> TASK DESCRIPTION:
Reproduce exactly the lines from the top of the records below through the line holding "XL, XR = -2.494, 1.805".

-------

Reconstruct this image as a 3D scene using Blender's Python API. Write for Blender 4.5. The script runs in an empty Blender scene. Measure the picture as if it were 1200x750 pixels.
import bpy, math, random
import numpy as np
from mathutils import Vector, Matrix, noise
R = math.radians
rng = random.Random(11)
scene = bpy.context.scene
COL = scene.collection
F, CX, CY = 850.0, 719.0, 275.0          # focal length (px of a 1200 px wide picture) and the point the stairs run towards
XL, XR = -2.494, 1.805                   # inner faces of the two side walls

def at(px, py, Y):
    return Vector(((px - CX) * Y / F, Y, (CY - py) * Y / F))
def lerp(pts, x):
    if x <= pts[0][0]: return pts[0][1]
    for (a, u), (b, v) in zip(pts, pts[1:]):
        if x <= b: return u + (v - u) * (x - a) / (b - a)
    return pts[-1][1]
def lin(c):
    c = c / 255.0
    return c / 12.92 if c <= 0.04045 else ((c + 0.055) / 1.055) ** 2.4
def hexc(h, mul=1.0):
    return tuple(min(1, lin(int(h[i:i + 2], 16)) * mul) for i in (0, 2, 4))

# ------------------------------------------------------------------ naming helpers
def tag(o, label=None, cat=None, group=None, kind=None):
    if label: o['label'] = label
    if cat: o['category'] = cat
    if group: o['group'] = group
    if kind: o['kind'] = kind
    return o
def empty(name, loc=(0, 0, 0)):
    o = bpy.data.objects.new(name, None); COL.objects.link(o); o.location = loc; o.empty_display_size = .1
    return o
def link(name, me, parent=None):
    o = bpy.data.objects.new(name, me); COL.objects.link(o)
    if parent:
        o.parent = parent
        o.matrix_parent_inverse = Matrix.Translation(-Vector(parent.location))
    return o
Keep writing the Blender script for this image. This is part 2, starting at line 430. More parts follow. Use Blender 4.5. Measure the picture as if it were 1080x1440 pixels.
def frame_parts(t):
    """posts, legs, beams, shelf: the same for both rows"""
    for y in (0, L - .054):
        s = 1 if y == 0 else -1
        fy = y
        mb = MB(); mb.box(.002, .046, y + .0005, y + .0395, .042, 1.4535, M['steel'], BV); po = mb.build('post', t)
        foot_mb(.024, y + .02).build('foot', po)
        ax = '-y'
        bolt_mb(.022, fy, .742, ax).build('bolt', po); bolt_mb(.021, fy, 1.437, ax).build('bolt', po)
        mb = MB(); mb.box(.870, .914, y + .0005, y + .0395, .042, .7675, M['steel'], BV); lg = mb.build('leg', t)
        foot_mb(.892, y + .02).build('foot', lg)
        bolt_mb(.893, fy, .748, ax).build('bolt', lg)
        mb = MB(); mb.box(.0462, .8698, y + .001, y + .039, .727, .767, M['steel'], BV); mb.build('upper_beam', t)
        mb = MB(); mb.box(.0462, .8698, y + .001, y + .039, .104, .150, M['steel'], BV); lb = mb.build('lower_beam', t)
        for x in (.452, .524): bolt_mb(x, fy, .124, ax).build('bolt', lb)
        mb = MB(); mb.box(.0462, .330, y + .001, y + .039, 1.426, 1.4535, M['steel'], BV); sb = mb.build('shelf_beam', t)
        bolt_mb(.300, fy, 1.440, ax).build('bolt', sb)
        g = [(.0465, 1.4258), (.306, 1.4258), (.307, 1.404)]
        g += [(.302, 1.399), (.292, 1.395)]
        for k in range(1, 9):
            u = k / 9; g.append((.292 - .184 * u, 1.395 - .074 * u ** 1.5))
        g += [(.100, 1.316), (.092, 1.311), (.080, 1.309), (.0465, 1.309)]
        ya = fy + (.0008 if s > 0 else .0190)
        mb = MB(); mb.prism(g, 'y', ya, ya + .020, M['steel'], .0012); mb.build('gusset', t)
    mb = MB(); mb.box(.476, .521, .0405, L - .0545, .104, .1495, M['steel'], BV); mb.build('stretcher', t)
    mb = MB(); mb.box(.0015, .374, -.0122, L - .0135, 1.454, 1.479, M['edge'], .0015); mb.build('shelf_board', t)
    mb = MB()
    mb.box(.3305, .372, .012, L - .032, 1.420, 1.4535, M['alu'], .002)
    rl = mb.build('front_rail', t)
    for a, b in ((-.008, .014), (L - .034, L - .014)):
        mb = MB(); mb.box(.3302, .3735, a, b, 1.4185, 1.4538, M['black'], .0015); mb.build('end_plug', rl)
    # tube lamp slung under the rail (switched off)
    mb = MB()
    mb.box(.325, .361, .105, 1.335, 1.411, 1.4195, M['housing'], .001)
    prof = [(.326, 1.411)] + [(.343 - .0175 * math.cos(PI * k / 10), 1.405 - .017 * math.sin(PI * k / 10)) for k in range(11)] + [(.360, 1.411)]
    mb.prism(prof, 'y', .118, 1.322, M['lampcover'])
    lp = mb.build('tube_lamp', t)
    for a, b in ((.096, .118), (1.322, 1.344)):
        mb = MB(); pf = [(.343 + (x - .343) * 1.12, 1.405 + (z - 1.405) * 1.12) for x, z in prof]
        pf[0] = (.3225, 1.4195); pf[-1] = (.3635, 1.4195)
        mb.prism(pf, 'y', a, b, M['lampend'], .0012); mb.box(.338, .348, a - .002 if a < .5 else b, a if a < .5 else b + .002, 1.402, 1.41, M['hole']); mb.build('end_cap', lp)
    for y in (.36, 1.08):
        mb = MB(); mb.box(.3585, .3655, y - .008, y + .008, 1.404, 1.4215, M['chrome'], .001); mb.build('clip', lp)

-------

> CORRECT OUTPUT:
Reconstruct this image as a 3D scene using Blender's Python API. Write for Blender 4.5. The script runs in an empty Blender scene. Measure the picture as if it were 1200x750 pixels.
import bpy, math, random
import numpy as np
from mathutils import Vector, Matrix, noise
R = math.radians
rng = random.Random(11)
scene = bpy.context.scene
COL = scene.collection
F, CX, CY = 850.0, 719.0, 275.0          # focal length (px of a 1200 px wide picture) and the point the stairs run towards
XL, XR = -2.494, 1.805                   # inner faces of the two side walls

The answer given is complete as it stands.